Erdoğan iktidarının diplomasi alanında üstlendiği rol, insan hakları ve demokrasi alanında sürdürdüğü ihlallerin önüne geçebilir mi? Batılı ortakları, stratejik çıkarlar ağır basınca, Erdoğan'ın hukuk devletini askıya alan politikalarını tolere eder mi? Mesela Türkiye'nin Avrupa Konseyi'ndeki geleceği, taraf olduğu sözleşmeleri uygulamasına mı, yoksa stratejik gücü ve diplomaside üstlendiği role mi bağlı? Sorunun cevabı kuşkusuz ilki olmalı ama biliyoruz ki, pratikte işler farklı yürüyor. Öyle olmasa, 2014'te Kırım'ı ilhak eden Rusya, bugün Avrupa Konseyi'nde oy hakkına sahip olmazdı.
O esnada…
Rusya ve Ukrayna Dışişleri Bakanları'nın buluştuğu günün ertesinde, Türk Dışişleri tebrikleri kabul ederken, bir gazeteci cumhurbaşkanına hakaret ettiği iddiasıyla 2 yıl 4 ay hapis cezasına çarptırıldı. Sedef Kabaş bu cezanın yatarı olmadığı için tahliye edildi ama 49 gün hapis yatmıştı bile. Kabaş'ın mahkûm edildiği, on binlerce kişinin soruşturma geçirdiği "cumhurbaşkanına hakaret” suçunu düzenleyen kanunun eşitlik ilkesine aykırı olduğu, daha önce AİHM kararıyla tespit edilmişti.
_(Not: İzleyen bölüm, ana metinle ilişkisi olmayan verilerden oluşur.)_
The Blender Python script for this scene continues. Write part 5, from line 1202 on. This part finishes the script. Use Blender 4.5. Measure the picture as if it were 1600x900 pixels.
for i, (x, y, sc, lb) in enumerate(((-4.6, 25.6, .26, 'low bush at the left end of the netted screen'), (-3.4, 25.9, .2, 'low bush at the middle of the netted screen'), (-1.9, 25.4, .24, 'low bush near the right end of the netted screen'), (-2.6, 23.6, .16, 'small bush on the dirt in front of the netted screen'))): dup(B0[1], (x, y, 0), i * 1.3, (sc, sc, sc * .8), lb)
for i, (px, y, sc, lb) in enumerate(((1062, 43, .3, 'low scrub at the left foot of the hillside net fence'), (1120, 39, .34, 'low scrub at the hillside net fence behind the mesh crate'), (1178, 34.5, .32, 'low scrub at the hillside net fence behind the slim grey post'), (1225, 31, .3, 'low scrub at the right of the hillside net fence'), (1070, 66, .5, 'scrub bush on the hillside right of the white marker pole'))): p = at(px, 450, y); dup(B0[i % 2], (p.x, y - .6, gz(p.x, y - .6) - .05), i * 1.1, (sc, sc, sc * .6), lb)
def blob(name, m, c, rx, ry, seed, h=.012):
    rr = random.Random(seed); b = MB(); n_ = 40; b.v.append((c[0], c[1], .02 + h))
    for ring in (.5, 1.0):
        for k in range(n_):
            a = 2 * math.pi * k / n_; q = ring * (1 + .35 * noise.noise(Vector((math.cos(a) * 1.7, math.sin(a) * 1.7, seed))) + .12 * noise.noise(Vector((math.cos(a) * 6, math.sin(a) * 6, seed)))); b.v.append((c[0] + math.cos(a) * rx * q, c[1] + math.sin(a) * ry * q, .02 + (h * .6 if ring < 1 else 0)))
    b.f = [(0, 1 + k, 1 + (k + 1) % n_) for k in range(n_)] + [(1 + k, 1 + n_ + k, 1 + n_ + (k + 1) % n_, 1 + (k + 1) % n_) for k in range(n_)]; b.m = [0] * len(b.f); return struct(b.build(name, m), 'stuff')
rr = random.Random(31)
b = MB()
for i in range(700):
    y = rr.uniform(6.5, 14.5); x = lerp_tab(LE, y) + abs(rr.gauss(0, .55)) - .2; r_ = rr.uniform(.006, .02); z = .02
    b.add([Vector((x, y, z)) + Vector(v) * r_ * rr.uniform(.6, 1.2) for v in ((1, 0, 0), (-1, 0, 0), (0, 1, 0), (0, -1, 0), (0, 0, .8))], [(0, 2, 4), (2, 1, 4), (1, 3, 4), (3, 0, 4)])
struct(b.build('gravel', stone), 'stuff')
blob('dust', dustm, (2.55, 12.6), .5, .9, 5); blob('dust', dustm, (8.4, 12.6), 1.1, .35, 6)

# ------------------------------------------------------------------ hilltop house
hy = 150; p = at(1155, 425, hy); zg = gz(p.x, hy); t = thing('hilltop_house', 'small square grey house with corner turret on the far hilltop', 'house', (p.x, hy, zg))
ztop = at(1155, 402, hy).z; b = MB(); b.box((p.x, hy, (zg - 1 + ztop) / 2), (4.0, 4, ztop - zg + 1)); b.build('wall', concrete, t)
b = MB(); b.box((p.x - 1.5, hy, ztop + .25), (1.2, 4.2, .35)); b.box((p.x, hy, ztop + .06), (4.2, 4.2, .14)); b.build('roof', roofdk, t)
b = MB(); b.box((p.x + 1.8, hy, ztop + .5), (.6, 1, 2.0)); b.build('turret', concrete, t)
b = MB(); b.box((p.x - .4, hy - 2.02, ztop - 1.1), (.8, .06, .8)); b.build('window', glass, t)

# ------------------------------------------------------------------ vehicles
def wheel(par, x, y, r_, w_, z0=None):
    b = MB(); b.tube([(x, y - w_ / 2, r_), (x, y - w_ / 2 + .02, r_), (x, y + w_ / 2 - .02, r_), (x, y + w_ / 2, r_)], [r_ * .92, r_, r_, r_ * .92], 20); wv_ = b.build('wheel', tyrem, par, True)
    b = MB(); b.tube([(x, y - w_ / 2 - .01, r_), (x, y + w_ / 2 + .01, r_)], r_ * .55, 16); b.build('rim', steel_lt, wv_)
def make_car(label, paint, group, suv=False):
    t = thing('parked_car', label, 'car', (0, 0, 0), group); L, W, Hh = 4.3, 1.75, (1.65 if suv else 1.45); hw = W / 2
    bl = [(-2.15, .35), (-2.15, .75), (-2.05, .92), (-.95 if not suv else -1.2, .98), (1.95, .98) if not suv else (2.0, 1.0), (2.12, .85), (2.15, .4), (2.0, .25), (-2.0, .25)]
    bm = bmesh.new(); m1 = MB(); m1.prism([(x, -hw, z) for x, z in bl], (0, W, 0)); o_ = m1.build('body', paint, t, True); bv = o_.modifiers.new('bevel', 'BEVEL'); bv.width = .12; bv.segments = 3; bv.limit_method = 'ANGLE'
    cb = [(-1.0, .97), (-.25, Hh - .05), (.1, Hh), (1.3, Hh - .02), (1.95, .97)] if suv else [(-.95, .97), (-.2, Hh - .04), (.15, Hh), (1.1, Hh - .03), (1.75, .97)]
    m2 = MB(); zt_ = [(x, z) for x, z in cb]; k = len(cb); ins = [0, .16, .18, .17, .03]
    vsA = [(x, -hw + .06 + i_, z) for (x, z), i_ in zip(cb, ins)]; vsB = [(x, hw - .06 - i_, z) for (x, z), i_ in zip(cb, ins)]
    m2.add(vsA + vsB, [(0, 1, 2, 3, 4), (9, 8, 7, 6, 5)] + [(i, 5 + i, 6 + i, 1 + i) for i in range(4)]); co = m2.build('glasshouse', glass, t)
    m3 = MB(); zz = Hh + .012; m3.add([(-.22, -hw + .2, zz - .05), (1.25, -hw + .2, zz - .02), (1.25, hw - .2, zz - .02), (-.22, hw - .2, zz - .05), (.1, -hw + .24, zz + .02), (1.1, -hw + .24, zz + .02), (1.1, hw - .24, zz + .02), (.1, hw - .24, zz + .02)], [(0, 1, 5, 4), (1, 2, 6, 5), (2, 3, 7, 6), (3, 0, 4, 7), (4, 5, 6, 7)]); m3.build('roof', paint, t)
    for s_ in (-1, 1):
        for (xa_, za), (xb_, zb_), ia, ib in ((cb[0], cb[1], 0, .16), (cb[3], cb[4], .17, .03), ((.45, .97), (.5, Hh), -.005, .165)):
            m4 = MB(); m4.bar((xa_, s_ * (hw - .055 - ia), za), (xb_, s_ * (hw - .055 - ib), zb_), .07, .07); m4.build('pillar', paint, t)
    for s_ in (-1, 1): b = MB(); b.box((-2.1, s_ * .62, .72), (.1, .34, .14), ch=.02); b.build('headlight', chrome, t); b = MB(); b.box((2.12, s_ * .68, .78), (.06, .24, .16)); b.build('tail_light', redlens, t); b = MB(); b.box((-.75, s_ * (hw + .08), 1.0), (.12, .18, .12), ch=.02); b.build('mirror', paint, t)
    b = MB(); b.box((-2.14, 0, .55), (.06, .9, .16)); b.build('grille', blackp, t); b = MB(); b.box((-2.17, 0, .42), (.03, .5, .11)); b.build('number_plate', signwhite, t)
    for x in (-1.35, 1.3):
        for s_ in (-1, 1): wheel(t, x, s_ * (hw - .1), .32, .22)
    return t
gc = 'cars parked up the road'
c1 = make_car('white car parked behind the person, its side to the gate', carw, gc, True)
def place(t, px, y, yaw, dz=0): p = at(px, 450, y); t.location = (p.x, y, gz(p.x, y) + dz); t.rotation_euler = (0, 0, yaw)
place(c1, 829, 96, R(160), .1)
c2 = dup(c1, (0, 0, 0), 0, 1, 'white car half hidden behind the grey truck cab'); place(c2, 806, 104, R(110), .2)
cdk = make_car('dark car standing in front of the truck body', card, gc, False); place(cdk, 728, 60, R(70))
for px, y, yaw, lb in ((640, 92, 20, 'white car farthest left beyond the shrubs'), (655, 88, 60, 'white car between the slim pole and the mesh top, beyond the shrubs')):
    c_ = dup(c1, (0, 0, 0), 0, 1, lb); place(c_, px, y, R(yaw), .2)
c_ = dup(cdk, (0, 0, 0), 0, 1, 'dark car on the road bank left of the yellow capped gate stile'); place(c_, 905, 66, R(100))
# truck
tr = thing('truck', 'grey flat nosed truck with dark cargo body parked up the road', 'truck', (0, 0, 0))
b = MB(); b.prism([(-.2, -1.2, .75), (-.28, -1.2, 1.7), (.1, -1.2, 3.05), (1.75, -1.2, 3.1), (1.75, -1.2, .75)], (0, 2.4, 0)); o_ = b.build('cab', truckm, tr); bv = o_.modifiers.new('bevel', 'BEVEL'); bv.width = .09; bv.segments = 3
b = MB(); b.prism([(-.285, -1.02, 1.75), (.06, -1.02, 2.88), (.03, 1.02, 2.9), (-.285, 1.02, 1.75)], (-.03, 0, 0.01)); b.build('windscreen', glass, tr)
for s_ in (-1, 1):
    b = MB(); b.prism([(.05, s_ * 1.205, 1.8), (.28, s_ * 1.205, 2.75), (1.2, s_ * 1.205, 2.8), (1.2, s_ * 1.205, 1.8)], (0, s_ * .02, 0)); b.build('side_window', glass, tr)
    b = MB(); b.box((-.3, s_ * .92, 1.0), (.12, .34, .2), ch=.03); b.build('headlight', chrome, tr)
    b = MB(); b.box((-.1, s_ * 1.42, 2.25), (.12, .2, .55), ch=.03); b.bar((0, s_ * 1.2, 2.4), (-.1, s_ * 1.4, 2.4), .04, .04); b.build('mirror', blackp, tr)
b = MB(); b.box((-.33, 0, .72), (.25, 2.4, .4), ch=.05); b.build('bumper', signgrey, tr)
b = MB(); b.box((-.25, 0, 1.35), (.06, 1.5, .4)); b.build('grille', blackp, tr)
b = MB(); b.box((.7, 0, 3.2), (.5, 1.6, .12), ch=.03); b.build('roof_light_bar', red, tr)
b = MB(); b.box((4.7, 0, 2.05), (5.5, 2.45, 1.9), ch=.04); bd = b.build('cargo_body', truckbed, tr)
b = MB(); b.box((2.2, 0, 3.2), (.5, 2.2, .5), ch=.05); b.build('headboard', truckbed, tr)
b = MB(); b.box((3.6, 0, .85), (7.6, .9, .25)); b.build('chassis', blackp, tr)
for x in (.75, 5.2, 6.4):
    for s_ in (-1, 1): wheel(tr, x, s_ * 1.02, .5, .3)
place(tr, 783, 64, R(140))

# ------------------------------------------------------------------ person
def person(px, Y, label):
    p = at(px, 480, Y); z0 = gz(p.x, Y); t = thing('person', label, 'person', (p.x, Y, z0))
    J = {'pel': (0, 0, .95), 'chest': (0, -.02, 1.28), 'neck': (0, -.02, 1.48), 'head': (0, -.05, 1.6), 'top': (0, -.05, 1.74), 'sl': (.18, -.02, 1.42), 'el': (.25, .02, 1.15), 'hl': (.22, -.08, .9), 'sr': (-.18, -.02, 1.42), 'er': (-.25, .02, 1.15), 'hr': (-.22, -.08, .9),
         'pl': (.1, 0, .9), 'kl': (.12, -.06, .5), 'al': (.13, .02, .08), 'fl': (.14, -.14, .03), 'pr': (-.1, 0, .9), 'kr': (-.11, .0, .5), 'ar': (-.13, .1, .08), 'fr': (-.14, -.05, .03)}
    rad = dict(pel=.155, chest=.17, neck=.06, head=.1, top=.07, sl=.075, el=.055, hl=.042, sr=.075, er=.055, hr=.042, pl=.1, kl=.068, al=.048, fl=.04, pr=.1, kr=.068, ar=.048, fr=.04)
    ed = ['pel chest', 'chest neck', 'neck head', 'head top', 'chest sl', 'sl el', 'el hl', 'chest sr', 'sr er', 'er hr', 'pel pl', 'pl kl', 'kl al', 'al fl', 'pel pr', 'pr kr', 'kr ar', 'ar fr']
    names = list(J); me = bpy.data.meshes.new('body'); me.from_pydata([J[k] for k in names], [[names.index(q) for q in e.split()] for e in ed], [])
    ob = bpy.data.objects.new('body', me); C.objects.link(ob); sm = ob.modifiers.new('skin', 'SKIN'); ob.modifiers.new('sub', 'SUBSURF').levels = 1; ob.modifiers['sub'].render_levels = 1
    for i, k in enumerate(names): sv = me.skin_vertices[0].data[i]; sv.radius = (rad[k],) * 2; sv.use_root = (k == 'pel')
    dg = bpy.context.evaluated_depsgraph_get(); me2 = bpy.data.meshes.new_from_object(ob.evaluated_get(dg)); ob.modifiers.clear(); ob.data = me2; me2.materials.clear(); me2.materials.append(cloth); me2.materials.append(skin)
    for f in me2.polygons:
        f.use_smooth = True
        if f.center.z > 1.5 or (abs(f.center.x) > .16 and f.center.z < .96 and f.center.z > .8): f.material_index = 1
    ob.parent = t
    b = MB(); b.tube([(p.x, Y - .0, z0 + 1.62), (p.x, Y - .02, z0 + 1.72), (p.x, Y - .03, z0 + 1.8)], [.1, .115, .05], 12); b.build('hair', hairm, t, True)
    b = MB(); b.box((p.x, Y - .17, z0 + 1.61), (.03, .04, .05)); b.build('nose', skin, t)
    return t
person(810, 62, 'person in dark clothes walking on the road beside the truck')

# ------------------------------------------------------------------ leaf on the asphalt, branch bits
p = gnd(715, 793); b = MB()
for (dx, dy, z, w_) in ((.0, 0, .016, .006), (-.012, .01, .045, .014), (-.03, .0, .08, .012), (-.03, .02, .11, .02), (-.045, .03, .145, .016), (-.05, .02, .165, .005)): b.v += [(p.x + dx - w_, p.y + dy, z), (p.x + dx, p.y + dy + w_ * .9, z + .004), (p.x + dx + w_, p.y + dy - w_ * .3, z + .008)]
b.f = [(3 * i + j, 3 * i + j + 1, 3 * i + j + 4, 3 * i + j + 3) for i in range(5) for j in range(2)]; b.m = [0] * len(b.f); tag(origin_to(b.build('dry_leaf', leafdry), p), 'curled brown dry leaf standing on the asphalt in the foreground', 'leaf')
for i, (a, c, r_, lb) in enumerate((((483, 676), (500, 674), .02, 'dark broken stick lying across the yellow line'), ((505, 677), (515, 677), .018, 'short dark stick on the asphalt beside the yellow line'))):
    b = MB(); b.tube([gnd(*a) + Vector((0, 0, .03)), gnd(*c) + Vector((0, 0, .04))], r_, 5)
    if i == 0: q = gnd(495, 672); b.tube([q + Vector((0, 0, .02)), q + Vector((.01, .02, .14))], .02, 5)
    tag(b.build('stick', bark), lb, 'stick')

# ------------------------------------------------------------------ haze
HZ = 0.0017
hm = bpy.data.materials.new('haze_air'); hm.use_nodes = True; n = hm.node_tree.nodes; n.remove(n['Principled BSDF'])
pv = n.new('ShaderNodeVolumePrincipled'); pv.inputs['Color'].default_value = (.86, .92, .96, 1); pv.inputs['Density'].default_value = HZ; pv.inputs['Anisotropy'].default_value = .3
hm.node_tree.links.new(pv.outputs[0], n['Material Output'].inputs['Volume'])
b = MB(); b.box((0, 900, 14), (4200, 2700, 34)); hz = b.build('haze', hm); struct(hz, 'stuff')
Osman Kavala 4,5 yıldır hapiste, AİHM'nin kararına rağmen bırakılmıyor. Gezi davasında Osman Kavala'yla birlikte Mücella Yapıcı da ağırlaştırılmış müebbet hapis istemiyle yargılanıyor. Erdoğan, 3 Şubat'ta Ukrayna'nın toprak bütünlüğü ve egemenliğini desteklediğini belirttiği açıklamasında, Avrupa Konseyi'ne çıkışmış, Osman Kavala ile ilgili, "AİHM ne demiş, Avrupa Konseyi ne demiş, bizi çok ilgilendirmiyor” diye konuşmuştu. Selahattin Demirtaş ile ilgili kesinleşen AİHM kararı da, dikkate alınmıyor. AİHM'nin tutuklu eski vekiller için emsal oluşturacak diğer kararlarını da umursayan yok.
Darbe girişiminden bihaber olmalarına karşın müebbet hapse mahkum edilen yüzlerce askeri öğrenci de umutlarını kaybediyor. Türkiye'nin Boğazlar'ı savaş gemilerine kapatmasından birkaç gün sonra, 37 askeri öğrencinin yargılandığı TRT - Digitürk davası yeniden görüldü. Sonuç: 25 Harbiyeli'ye yine müebbet hapis, 10 Harbiyeli'ye de 12 yıl 6 ay hapis cezası verildi. Başka davalarda müebbet ceza alan 318 öğrenci de hala Yargıtay'ın vereceği kararı beklemekte.
Bunlar Türkiye'de işlerin nasıl yürüdüğünü anlatan birkaç örnek. Tüm hak ihlâllerini sıralamaya kalkışsak yazı bitmez. O yüzden doğrudan soruyu soralım: Ukrayna krizinde üstlenilen yapıcı diplomatik rolün hakkı teslim edilmeli, tamam, peki ya insan hakları ne olacak? Bu soruya ilk cevabı, Almanya Başbakanı Olaf Scholz'un Türkiye ziyaretinin ardından almış olacağız.